Honesty and reliability guide Peter Condakes Co.
By
Keith Loria
Honesty and reliability guide Peter Condakes Co.
Peter Condakes Co. is a longstanding presence at the New England Produce Center, providing a full range of fresh fruits and vegetables to major supermarket chains, regional wholesalers, foodservice operators and neighborhood independent stores. The company has built its reputation on consistency, service and deep industry expertise developed over generations in the Boston market.
As the Boston marketplace continues to evolve, Peter John Condakes, president of the company, noted 2025 has been one of the more difficult years in recent memory, shaped by oversupply, shifting demand patterns and affordability concerns among consumers.
“It’s been a year where production has outstripped demand in a lot of cases,” he said. “While pockets of certain markets experienced occasional volatility, strong and steady growing conditions across many regions produced abundant volume without the weather events that often stabilize pricing.”

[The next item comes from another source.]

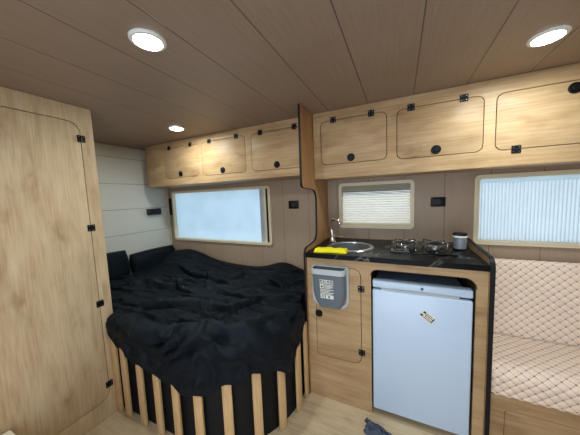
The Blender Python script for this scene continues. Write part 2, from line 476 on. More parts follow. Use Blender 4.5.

With good growing weather in most areas, most of the time, he noted it left the industry with more product than the market could absorb.
“The effects were noticeable throughout the winter and into the current season,” Condakes said. “New England experienced three straight months of below-normal temperatures last winter — December, January and February — which he was the first time that had happened since 2012. That downturn was reflected in slower movement and softer demand.”
Coupled with concerns over potential government shutdown and broader economic instability, buyers and consumers became more cautious.
“I think the lower end of the population is hurting,” Condakes said, adding that overall demand felt lighter than usual. He described the environment as a perfect storm that made movement more difficult even when product quality was high.
The company’s customer base spans large supermarket chains to neighborhood independent stores, including ethnic markets serving Hispanic and Asian communities. While smaller stores may carry a narrower assortment, Condakes said sourcing is not fundamentally different across formats.
“Specialty needs vary, but the fundamentals of fresh supply remain consistent,” he said. “Even there, they used to all be here swarming to pick out their best stuff. And now that’s really not the case as much.”
The keys to strong relationships in this business, he shared, are honesty and consistency and doing what’s needed to help the customer.
“Customers appreciate straightforward assessments of quality and the willingness to acknowledge mistakes,” Condakes said. “If something will not meet expectations, I would rather say so than risk disappointing a buyer. Reliability is especially valuable when markets tighten and buyers require assurance that product will be available.”
Looking ahead to 2026, Condakes hopes for a more balanced marketplace with supply more closely aligned to demand, and with pricing that allows consumers to continue purchasing fresh fruits and vegetables.
After recently doing grocery shopping himself, he said he was struck by how expensive food has become.
“My fear is that half the population can’t buy what we’re offering,” he said.
He remains hopeful that the coming year will bring more stability and relief for both sellers and shoppers.
“A little bit better markets, not quite so oversupplied relative to demand,” he said. “That would be helpful.”